Uiteindelijk bevat het geslachtsregister uit dit hoofdstuk een lange lijst van 42.360 mensen. Daarbij kwamen nog 7337 knechten en 245 zangers en zangeressen. In totaal dus bijna 50.000 mensen. Zij waren dus indertijd, honderd jaar geleden, onder Kores, teruggekeerd uit de ballingschap in Babel. Zij vormden het overblijfsel van Gods volk. Temidden van de oordelen Gods waren zij gespaard gebleven en was in hun hart het heimwee gebleven naar Jeruzalem. Zij waren degenen geweest die neerzaten aan Babels stromen en die de harpen aan de wilgen hadden gehangen, want "hoe zouden wij een lied des HEEREN zingen in een vreemd land? " (Psalm 137:4). Het had in hun harten geleefd: "Indien ik u vergeet, o Jeruzalem! zo vergete mijn rechterhand zichzelve." (Psalm 137:5).
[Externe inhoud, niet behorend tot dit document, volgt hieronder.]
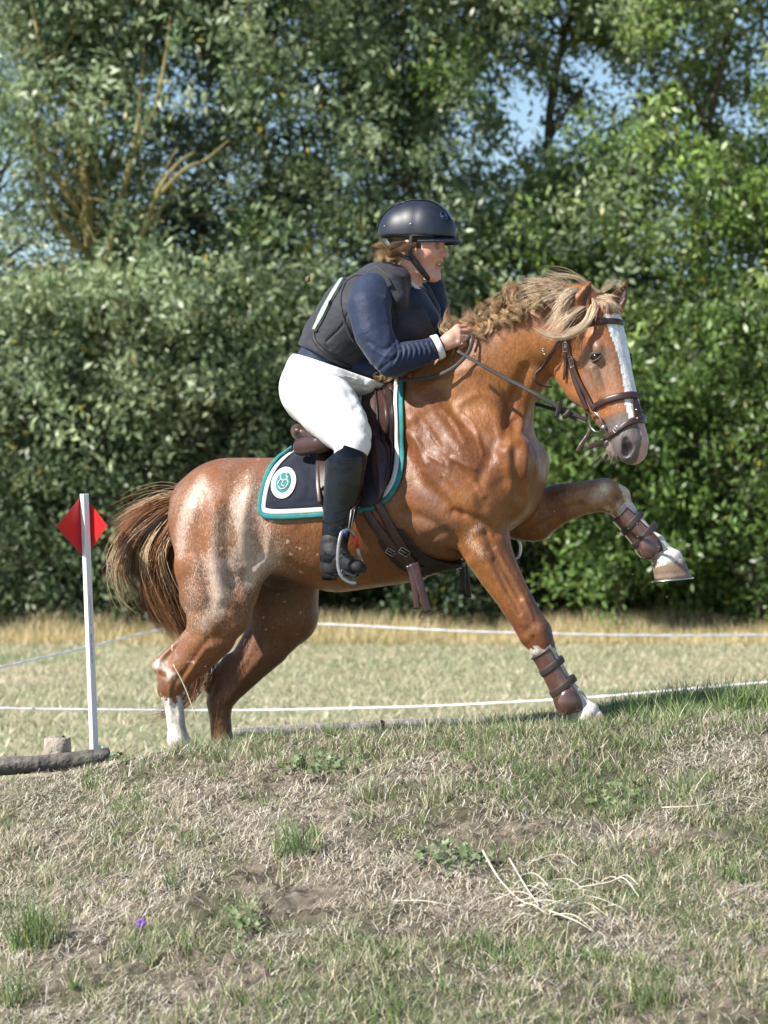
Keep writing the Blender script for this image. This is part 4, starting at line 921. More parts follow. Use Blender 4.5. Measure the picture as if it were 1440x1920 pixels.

Zij vormden een beeld van het overblijfsel van de verkiezing van Gods genade dat de Heere houden zal de eeuwen door, hoe donker het ook worden mag in de wereld en in de kerk. Dat overblijfsel is het levende bewijs, dat God zijn kerk in stand houdt. Dat mag tot bemoediging zijn, ook vandaag. Elia dacht dat hij alleen was overgebleven. Maar de Heere sprak: "Ook heb Ik in Israël doen overblijven zevenduizend, alle knieën, die zich niet gebogen hebben voor Baal, en allen mond, die hem niet gekust heeft." (1 Kon. 19:18). Zo zal de Heere Zijn zevenduizend houden. Er zal een overblijfsel blijven naar de verkiezing der genade. En als de laatste is toegebracht dan zal Christus terugkomen. Waar zullen wij dan staan, aan Zijn linkerof aan Zijn rechterhand?

(Wordt vervolgd)

Zeist

Ds. J.J. van Eckeveld

Dit artikel werd u aangeboden door: De Saambinder

Deze tekst is geautomatiseerd gemaakt en kan nog fouten bevatten. Digibron werkt voortdurend aan correctie. Klik voor het origineel door naar de pdf. Voor opmerkingen, vragen, informatie: contact.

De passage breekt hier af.